Summary:
- Extended-stay hotels held ground during the 7-month industry downturn.
- Occupancy fell 1.9 percent in October, the 10th consecutive monthly decline.
- Room revenues rose 1.4 percent YoY in October.
EXTENDED-STAY HOTELS SHOWED resilience during the 7-month industry downturn in October, particularly at lower price points, according to The Highland Group. Economy extended-stay hotels had smaller RevPAR declines than all economy hotels for five consecutive months, while mid-price extended-stay RevPAR fell half as much as all mid-price hotels over the past two months.
The Highland Group’s “US Extended-Stay Hotels Bulletin – October” found that upscale extended-stay hotels recorded larger RevPAR losses than all upscale hotels in October but posted smaller declines in three of the past five months.
“Extended-stay hotels are expected to see a negative change in RevPAR for the rest of 2025, but the decline should not be as large as in the corresponding classes of all hotels, especially at lower price points,” said Mark Skinner, a partner at The Highland Group.
Extended-stay room nights available rose 4.3 percent in October compared with October 2024, partly due to Executive Residency by Best Western being added to the database in January.
Key metrics trends
Extended-stay hotel occupancy fell 1.9 percent in October, marking the 10th consecutive monthly decline. This drop was smaller than the 2.6 percent decline reported by STR/CoStar for all hotels. Extended-stay occupancy remained 10.7 percentage points above the total hotel industry, within the long-term average range.
ADR for extended-stay hotels fell in October for the seventh consecutive month. Economy extended-stay ADR declined for the third time since May 2024, compared with a 4.2 percent drop for all economy hotels, according to STR/CoStar. Mid-price extended-stay ADR increased, while all mid-price hotels fell 1.1 percent. ADR for all upscale hotels declined 0.5 percent, slightly less than for upscale extended-stay hotels.
Extended-stay hotel RevPAR fell 2.8 percent in October, the seventh consecutive monthly decline. The overall drop was larger because lower-priced extended-stay hotels accounted for a bigger share of supply in October than the same month last year. STR/CoStar reported RevPAR declines of 7.7 percent for economy, 4.5 percent for mid-price and 1.7 percent for upscale hotels.
Supply growth
October marked the fourth consecutive month in four years with supply growth above 4 percent. Supply has risen steadily in 2025 and is up 3.4 percent year to date. The calendar-year change ranged from 1.8 percent to 3.1 percent over the past three years, below the long-term average of 4.9 percent annually.

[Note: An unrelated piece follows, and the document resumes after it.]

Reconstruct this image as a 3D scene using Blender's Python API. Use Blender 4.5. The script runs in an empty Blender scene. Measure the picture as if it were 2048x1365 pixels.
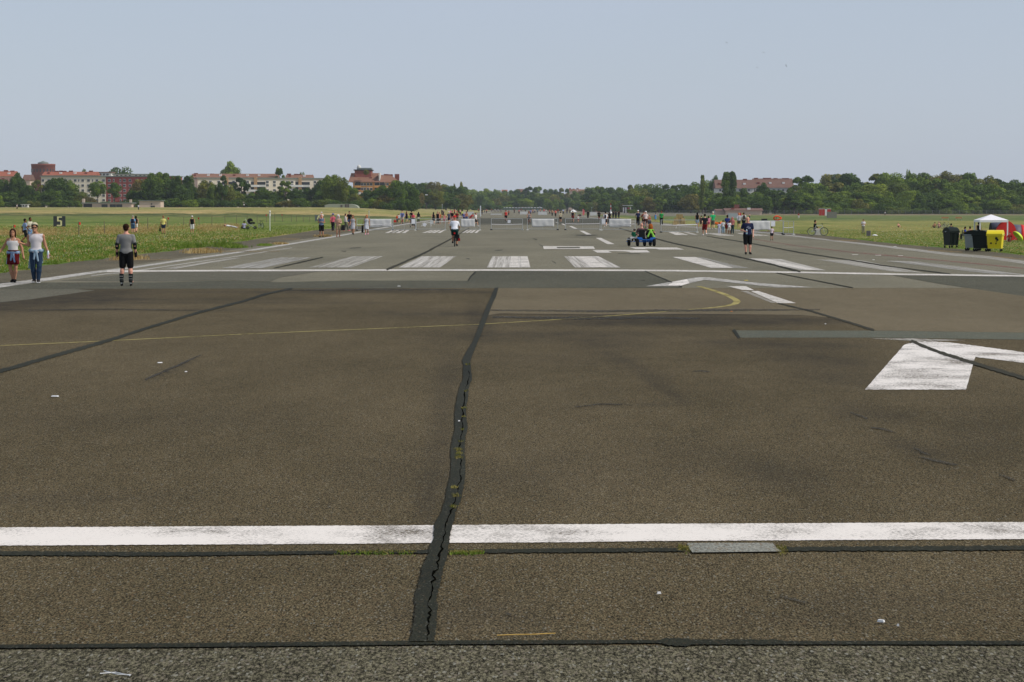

The 6 percent increase in economy and mid-price extended-stay supply reflects conversions, while new construction in these segments accounts for 4 to 5 percent of rooms compared with last year. Comparisons are influenced by rebranding, de-flagging of hotels that no longer meet brand standards and sales of some hotels to apartment companies and municipalities. Total extended-stay supply in 2025 is expected to remain below the long-term average.
Revenues, demand rise
Extended-stay hotel room revenues rose 1.4 percent in October year over year, led by the economy and mid-price segments. STR/CoStar reported overall hotel room revenues fell 0.1 percent over the same period. Excluding luxury and upper-upscale segments, all hotel room revenues declined 2.4 percent.
STR/CoStar data shows October room revenues fell 7.7 percent for all economy hotels and 2.9 percent for all midscale hotels, while total upscale hotel room revenues declined 0.1 percent.
Extended-stay hotel demand rose 2.2 percent in October, slightly above the trailing 12-month average but below the long-term trend. By comparison, total hotel demand fell 1.3 percent. Adjusting for the extra day in February last year, extended-stay hotel demand has increased in 34 of the past 35 months.
The Highland Group recently reported that extended-stay hotels outperformed comparable classes in Q3 versus 2024, with occupancy 11.4 points higher and smaller ADR declines.